* Start *

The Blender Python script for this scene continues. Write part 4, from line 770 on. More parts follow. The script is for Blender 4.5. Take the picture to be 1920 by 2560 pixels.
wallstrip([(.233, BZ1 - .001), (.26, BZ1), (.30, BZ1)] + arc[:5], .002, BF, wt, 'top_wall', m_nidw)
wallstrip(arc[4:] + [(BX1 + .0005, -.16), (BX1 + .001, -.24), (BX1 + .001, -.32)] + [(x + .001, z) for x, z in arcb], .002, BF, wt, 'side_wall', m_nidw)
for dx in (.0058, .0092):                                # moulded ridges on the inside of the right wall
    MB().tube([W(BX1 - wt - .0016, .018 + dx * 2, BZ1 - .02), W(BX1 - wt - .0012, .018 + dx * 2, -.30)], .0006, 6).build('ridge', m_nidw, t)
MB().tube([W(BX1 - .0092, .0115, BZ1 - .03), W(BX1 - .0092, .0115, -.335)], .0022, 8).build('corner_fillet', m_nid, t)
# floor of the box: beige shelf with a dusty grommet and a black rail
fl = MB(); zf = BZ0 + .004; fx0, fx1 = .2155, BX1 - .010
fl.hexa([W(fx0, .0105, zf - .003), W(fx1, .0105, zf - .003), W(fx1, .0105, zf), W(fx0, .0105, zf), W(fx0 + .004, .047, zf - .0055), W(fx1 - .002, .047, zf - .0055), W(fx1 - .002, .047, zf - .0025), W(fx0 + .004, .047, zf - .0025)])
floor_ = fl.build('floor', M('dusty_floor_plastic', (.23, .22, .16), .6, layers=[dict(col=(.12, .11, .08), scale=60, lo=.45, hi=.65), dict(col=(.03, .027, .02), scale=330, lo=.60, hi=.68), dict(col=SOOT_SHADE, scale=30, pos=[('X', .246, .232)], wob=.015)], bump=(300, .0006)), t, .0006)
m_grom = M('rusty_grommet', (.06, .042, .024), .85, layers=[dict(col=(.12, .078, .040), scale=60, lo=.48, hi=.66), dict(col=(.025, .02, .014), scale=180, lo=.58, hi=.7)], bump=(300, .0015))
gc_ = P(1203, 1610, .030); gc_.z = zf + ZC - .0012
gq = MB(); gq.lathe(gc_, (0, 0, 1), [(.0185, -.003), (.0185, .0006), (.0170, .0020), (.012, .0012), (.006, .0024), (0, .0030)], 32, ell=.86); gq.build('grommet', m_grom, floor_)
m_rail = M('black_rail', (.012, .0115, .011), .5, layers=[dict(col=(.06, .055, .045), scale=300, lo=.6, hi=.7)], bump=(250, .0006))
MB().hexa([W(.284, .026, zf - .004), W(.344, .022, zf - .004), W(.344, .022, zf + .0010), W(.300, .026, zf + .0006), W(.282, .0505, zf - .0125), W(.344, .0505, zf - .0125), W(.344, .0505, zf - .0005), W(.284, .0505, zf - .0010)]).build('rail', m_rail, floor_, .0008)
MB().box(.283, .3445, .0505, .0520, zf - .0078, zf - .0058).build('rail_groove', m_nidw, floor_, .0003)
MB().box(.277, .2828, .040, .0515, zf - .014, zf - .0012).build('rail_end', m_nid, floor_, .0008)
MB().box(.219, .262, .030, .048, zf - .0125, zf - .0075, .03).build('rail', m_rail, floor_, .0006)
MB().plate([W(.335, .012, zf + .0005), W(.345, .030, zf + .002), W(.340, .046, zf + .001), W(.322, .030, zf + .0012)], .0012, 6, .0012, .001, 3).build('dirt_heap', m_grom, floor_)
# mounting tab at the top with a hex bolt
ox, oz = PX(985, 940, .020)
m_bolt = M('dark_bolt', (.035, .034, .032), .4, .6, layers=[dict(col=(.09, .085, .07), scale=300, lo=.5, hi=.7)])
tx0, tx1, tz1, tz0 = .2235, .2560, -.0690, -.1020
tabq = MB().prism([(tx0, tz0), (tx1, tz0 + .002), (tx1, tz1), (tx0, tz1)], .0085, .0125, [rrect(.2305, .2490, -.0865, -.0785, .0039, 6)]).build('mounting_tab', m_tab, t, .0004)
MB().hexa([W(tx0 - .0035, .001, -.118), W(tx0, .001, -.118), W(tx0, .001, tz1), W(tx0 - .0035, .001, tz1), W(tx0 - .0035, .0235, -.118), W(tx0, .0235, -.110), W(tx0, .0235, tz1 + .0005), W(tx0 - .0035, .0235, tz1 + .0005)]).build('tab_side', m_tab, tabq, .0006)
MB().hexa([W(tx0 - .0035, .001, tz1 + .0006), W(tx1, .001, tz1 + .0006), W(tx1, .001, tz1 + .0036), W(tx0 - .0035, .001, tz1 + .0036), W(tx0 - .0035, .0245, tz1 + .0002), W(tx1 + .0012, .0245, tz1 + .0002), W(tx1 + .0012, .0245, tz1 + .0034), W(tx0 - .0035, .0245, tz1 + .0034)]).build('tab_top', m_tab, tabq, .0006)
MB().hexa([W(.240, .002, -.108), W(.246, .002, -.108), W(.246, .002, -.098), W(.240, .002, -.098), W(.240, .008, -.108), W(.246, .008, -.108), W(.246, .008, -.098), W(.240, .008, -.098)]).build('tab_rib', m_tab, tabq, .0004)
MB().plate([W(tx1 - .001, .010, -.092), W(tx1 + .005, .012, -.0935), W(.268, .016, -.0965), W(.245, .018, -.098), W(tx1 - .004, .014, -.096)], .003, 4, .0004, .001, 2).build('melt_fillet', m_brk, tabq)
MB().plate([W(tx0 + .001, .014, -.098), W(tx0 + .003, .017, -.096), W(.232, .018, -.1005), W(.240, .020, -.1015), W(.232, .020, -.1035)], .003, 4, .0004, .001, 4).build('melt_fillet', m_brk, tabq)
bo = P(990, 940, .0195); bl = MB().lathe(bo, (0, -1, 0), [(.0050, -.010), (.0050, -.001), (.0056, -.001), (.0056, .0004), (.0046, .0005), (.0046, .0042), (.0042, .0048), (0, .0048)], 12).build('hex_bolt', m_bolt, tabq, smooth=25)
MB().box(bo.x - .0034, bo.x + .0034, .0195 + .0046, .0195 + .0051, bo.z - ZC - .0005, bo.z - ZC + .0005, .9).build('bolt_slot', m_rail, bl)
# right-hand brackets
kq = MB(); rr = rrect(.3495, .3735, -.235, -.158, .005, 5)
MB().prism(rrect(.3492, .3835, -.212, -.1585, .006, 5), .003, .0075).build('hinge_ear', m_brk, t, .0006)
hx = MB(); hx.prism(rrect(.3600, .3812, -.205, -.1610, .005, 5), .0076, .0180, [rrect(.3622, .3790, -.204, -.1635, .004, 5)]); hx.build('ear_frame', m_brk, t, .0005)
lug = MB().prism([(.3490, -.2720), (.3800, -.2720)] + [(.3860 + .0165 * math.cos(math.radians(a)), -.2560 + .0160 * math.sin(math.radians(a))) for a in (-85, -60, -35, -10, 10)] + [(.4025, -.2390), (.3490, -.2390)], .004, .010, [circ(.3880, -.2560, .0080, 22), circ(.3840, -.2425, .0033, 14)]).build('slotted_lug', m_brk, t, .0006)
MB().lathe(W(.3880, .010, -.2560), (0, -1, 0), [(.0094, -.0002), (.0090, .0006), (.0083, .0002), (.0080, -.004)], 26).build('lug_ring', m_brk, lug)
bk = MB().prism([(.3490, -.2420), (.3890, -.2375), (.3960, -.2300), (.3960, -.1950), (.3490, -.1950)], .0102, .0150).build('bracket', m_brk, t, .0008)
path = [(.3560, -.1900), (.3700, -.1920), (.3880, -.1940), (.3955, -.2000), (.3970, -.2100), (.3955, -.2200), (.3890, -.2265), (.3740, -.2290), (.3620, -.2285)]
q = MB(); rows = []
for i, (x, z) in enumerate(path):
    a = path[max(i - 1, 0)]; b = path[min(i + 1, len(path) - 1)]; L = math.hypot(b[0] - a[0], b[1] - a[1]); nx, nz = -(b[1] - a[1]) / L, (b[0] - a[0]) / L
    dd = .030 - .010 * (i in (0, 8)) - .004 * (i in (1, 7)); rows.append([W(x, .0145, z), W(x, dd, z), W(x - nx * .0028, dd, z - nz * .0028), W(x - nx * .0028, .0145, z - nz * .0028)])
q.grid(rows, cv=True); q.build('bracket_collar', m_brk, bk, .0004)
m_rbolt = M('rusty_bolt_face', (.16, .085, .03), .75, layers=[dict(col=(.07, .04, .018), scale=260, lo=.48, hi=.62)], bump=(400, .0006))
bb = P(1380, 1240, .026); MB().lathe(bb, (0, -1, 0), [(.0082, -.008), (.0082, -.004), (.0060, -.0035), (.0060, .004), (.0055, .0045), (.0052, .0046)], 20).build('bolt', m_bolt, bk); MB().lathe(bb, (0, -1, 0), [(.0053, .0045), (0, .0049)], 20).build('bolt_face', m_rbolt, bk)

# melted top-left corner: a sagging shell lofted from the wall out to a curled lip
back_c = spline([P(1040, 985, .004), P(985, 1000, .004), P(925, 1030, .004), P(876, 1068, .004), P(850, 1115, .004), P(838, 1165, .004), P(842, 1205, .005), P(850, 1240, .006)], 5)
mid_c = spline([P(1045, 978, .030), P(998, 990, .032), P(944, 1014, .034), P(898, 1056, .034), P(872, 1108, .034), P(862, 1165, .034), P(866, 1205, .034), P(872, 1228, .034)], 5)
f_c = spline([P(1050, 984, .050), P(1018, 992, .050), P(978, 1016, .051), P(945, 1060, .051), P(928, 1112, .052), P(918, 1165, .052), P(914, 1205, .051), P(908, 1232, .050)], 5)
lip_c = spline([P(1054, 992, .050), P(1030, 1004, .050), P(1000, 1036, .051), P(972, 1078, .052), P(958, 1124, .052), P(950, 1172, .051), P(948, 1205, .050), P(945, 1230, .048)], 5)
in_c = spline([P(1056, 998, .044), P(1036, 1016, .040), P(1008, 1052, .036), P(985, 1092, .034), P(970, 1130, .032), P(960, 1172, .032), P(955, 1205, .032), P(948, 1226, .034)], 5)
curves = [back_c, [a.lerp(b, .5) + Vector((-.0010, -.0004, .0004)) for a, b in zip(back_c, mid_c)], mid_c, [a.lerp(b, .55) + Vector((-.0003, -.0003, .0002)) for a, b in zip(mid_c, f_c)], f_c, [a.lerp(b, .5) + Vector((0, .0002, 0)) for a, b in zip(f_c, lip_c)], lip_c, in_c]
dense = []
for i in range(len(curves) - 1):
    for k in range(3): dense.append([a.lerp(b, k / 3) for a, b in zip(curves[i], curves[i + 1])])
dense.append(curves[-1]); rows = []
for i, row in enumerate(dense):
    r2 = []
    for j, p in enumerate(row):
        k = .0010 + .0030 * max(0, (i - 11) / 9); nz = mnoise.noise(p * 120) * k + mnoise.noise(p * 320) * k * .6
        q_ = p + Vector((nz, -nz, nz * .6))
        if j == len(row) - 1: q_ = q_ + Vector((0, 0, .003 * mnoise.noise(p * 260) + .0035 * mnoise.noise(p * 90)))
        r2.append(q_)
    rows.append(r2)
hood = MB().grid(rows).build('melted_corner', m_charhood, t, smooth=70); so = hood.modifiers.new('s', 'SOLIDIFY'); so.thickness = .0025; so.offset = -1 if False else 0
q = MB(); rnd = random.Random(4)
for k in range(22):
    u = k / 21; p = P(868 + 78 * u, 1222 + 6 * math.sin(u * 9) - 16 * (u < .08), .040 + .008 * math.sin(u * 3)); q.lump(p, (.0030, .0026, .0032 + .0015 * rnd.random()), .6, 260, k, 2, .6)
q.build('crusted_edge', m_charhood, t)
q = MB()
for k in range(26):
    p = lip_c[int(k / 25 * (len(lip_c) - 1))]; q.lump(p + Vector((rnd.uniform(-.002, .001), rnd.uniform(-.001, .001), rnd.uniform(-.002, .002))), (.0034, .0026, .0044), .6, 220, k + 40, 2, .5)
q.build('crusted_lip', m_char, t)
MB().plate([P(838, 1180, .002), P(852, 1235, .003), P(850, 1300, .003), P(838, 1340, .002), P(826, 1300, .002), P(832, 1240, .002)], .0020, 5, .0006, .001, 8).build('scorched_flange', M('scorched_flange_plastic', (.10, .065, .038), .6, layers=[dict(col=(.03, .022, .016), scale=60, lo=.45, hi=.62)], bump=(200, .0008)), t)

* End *

[Work to do] Pick out each line that holds the string "from".

[Answer in full]
The Blender Python script for this scene continues. Write part 4, from line 770 on. More parts follow. The script is for Blender 4.5. Take the picture to be 1920 by 2560 pixels.
# melted top-left corner: a sagging shell lofted from the wall out to a curled lip